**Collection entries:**
—————

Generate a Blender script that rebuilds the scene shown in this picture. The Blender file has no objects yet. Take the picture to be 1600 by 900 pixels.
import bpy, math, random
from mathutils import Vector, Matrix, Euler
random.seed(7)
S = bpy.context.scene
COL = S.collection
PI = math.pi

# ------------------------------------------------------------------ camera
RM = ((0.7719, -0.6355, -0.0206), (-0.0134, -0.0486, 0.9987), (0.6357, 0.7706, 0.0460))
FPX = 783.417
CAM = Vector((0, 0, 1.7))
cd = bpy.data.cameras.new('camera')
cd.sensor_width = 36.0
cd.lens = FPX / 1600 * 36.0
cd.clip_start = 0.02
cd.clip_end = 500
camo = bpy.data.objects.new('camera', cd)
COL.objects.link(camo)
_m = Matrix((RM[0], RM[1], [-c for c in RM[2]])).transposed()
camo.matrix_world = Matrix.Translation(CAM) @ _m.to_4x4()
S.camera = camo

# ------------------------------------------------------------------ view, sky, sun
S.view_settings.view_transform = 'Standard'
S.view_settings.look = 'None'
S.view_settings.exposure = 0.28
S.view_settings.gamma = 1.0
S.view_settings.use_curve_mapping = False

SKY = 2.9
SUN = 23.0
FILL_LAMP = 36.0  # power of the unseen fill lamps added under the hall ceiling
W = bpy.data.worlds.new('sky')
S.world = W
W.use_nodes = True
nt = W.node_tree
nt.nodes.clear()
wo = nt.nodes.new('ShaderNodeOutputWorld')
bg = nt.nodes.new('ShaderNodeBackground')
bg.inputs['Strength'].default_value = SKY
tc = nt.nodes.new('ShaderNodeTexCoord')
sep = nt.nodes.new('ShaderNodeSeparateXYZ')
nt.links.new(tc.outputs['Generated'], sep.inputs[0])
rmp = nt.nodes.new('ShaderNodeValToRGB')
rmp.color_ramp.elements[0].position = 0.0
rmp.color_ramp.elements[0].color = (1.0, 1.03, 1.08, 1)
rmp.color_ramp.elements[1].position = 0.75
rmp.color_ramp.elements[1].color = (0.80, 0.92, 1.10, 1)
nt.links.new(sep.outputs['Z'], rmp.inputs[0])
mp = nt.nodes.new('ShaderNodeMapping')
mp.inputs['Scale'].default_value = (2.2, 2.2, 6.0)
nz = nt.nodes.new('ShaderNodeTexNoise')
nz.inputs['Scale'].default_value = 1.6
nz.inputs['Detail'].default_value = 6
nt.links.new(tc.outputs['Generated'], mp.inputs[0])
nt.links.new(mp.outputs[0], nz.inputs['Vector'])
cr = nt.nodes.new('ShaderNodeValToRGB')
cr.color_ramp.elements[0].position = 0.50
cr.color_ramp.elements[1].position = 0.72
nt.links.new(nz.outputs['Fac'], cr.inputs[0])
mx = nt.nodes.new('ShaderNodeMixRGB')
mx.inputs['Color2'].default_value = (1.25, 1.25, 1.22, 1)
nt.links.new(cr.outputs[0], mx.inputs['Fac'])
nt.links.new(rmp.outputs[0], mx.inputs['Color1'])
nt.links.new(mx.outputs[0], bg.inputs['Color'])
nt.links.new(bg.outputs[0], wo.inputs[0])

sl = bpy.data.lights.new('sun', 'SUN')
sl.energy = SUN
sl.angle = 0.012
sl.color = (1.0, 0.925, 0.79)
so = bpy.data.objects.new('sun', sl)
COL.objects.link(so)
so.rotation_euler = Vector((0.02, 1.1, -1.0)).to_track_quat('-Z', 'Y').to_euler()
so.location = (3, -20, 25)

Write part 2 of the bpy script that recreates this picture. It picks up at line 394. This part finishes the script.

—————

Your answer should be a single number: the count of lines in the entries that contain the word "script".

2